The story opens in 1955 in a prison cell in Auckland New Zealand where we meet Paddy Black. He is awaiting trial for murder. Albert, or Paddy as he was known is on trial for the murder of Johnny McBride, or Alan Jacques to give him is real name. 

It’s less than two years since Paddy left his home in Belfast, sailed across the globe in search of a better life. Now after an altercation in a bar he stands in a prison cell awaiting trial for murder. The question that Fiona Kidman asks throughout the book is should his actions lead him to the gallows? 

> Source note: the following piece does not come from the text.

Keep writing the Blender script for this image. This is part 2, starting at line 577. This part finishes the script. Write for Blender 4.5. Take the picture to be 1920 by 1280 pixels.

The story moves back and forth through Paddy’s world. Kidman achieves that seamlessly as she takes us with Paddy and his life in Auckland back to the family he left behind in Belfast and to the present day with Paddy in his prison cell. She builds up the story and tension perfectly by beautifully drawing out the characters in the story and laying out the facts for you to decide whether he deserves to die. She also develops the character of Paddy without glamourizing or making him out to be a good boy. He was a troubled soul but does that mean because he made one mistake he deserves to die. And that’s the question throughout the whole book. 

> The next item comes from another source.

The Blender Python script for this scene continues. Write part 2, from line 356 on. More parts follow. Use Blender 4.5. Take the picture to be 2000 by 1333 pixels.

This is a tale of decisions made and living with the consequences of them. Kidman argues the case against the death penalty very well and her take on the trial that there is an element of voyeurism to it because it might lead to a hanging is chilling. The challenge for the jury is that if they find him guilty of murder he will hang and have we, as a society earned the right to decide who should live and who should die.   

This is a novel based on the true story of Albert Black who was the second last man to be executed in New Zealand.